As daylight transitions to nighttime “electric daylight,” the cosmos above never fully reveal themselves to most of us. According to the article, The End of Night, in the digital journal, aeon, “More than 60 per cent of the world, and fully 99 per cent of the U.S. and Europe, lives under a yellowy sky polluted with light.” Satellite imagery reinforces this statistic.
The Milky Way as observed from Theodore Roosevelt National Park, North Dakota
Photo courtesy of Max Saucedo
Photo courtesy of Max Saucedo
Our collective loss of darkness is taking its toll on a wide range of wildlife as well as human health. Animals, such as birds, that rely on the night sky for navigation are especially vulnerable to the perils of light pollution. A multi-year study of the annual 9/11 “Tribute in Light Memorial”—88 powerful searchlights that point straight up into the night sky each September, 11—has strangely offered an opportunity to measure the stunning quantity of disoriented birds that are drawn to the artificial light produced by this event. Navigational orientation is quickly restored once the spotlights are turned off for a period of time.

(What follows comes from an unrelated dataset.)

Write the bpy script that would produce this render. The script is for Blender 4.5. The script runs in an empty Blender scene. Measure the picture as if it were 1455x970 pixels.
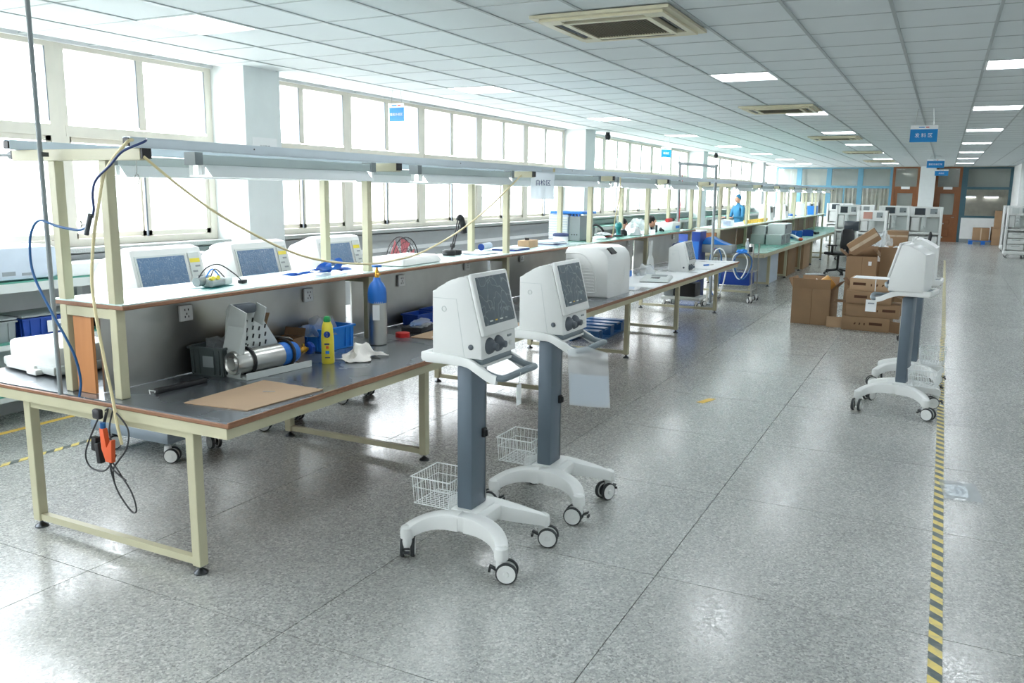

Lights Out programs across the country work to increase awareness of the millions of birds that die each year from building collisions due to navigational confusion caused by nighttime illumination. These programs benefit more than just birds. All kinds of creatures, from sea turtles, to puffins, zooplankton, insects, coral reefs, and more, are adversely affected by light pollution. Night-foraging animals such as bats and mice that rely on the cover of darkness are more vulnerable due to the glow of lights that make them easier prey. Even fireflies are thought to be suffering from the effects of light pollution.
The International Dark-Sky Association educates about the many benefits of natural darkness, muted lighting, ecolighting, and more. A collective turning off of nighttime lights in office buildings, the use of residential outdoor floodlights only when necessary, the closing of drapes at home (to keep the effects of light inside), and the turning off of unneeded home lights, all help to mitigate light pollution.
Installing shielded, downward facing exterior lighting is another of the Association’s many suggestions. As is becoming a “dark sky” activist such as helping to pass ordinances that require billboard lighting be pointed downward rather than upward, whereby the collective glare and glow add to that yellowy polluted sky.